En 1987, Thomas Sankara aurait dit : « Si un coup d’Etat a lieu contre moi, cela ne peut venir que de Blaise. Il connaît toutes mes habitudes. » `

Le procès qui s’ouvre aujourd’hui à Ouagadougou doit déterminer si Blaise Compaoré, lui-même renversé par une insurrection populaire en 2014 après être resté au pouvoir durant 27 ans suite au décès de son compagnon d’armes, est bien l’homme qui a ordonné l’assassinat de Thomas Sankara.

Après la chute de M. Compaoré, l’affaire a été relancée par le régime de transition démocratique. Un mandat d’arrêt a été émis contre lui par la justice burkinabée en mars 2016. En février 2020, une première reconstitution de l’assassinat de Sankara s’est déroulée sur les lieux du crime, au siège du Conseil national de la révolution, à Ouagadougou.

Blaise Compaoré vit actuellement en Côte d’Ivoire, où il s’est enfui après sa chute et dont il a obtenu la nationalité. Il a annoncé qu’il ne se présentera pas devant les juges. Me Pierre-Olivier Sur, son avocat français, boycottera de la même façon ce rendez-vous judiciaire. Il devrait donc être jugé par contumace.

Pour l’avocat de la famille Sankara, Me Prosper Farama, ce procès reste important : « Même sans la présence de Blaise Compaoré, il est important qu’il se tienne. Cela fait trente-quatre ans que le peuple burkinabé a soif de justice. »

Morceau de l’affiche du film documentaire « Capitaine Thomas Sankara »

Aujourd’hui, le Burkina Faso traverse une grave crise sécuritaire, marquée par la multiplication des attaques terroristes et des violences intercommunautaires. Cette période de crise rend ce procès d’autant plus intense pour les Burkinabés qui devront faire face à un épisode sombre de leur histoire.

Pour rendre la situation plus complexe, il faut aussi prendre en compte l’implication possible de la Côte d’Ivoire et de la France dans l’affaire.
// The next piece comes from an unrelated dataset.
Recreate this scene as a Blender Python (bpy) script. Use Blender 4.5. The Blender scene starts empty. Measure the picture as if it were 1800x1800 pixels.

En effet, avec les démêlés qui opposaient Sankara et Mitterrand depuis son voyage au Burkina Faso en 1986, le gouvernement français avait tout intérêt à le voir disparaître.

Les archives nationales de la France sur le sujet étaient protégées par le secret d’Etat, et ce jusqu’à 50 ans après les faits. En novembre 2017, Emmanuel Macron s’était engagé devant des étudiants de Ouagadougou à déclassifier des documents « secret-défense » pour les transmettre au juge burkinabé chargé de l’enquête afin d’étudier le rôle éventuel de la France dans cette affaire.

Pour François-Xavier Verschave, auteur de La Françafrique (Stock, 1998), ce rôle ne fait aucun doute :

« Jacques Foccart [grand architecte de la “Françafrique”, un système politico-économique fait de contrats juteux et de barbouzeries] et l’entourage de Kadhafi convinrent, en 1987, de remplacer un leader trop intègre et indépendant par un Blaise Compaoré infiniment mieux disposé à partager leurs desseins. L’Ivoirien Houphouët fut associé au complot.

Une figure mythique

Depuis sa mort tragique, Thomas Sankara est entré dans la légende pour de nombreux jeunes, aux côtés de Nelson Mandela, à l’image de Che Guevara. Parce qu’il a brièvement incarné la voie du peuple, et vécu en accord avec cette condition, il est aujourd’hui le héros d’innombrables images, vidéos, reportages, BD, ou encore chansons (notamment Underground System de Fela Kuti ou Sankara d’Alpha Blondy).

Malgré son passé et ses méthodes tumultueuses, Thomas Sankara incarne une Afrique libérée du colonialisme et fière de sa condition. Cet homme a, comme le dit bien le chroniqueur Abdourahman Waberi, « donné voix et corps à la force morale d’un peuple, à sa capacité d’indignation et à son désir d’être libre ».

A l’heure où une grande partie de l’Afrique connaît encore de paresseuses dictatures postcoloniales, tandis qu’une autre est ravagée par la guerre civile et le terrorisme, une figure comme celle de Thomas Sankara, pour qui « seule la lutte libère », est une promesse de révolte et d’émancipation.